In the interview, Williams said that Fina had obtained convictions of dozens of public officials for corruption and also successfully prosecuted Jerry Sandusky, the serial sexual molester.

"People want to get on him about racism, but 99 percent of the people he prosecuted in Harrisburg in Bonusgate, Computergate, whatever-gate, or with Sandusky have been white men," Williams said of Fina.

Williams announced in early September that he was sending the three prosecutors to sensitivity training, a decision that was swiftly denounced.

Philadelphia Councilwoman Cindy Bass said the lack of strong discipline by Williams drove much of the public outrage and led her and other women on City Council to take such a vocal stance.

"It feels like a slap in the face," she said. "It feels like there is no justice."

Williams said his disciplinary treatment of the three did not differ from what Kane did with her staff. The attorney general, he said, has kept more than a half-dozen prosecutors on her payroll who had exchanged troubling emails.

Special prosecutor

Kane has said that more than 60 members of her current staff took part in the porn exchanges, including at least seven prosecutors. But she said she fired only those who continued to email porn after being ordered to stop.

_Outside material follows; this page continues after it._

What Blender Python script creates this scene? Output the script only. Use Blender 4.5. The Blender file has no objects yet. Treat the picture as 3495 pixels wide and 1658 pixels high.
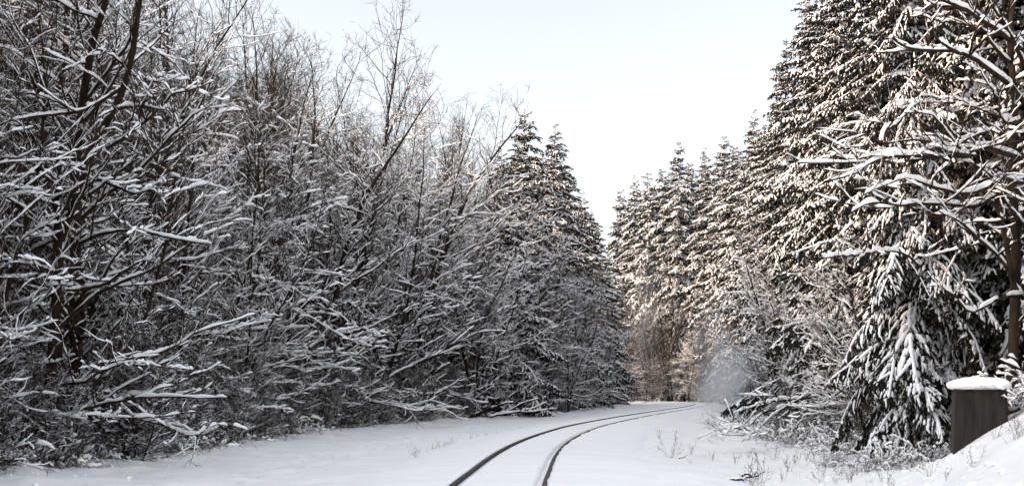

Earlier this month, Kane named a special prosecutor to sort through what she said were thousands of pornographic and other offensive messages traded among scores of prosecutors, defense lawyers, judges, and others in the legal profession.

She said the special prosecutor would try to determine whether any crimes were committed during the exchange.

Both Bass and Ahmad said that while they know the scandal involved many people, their calls for change would remain focused on those working in the criminal justice system in Philadelphia.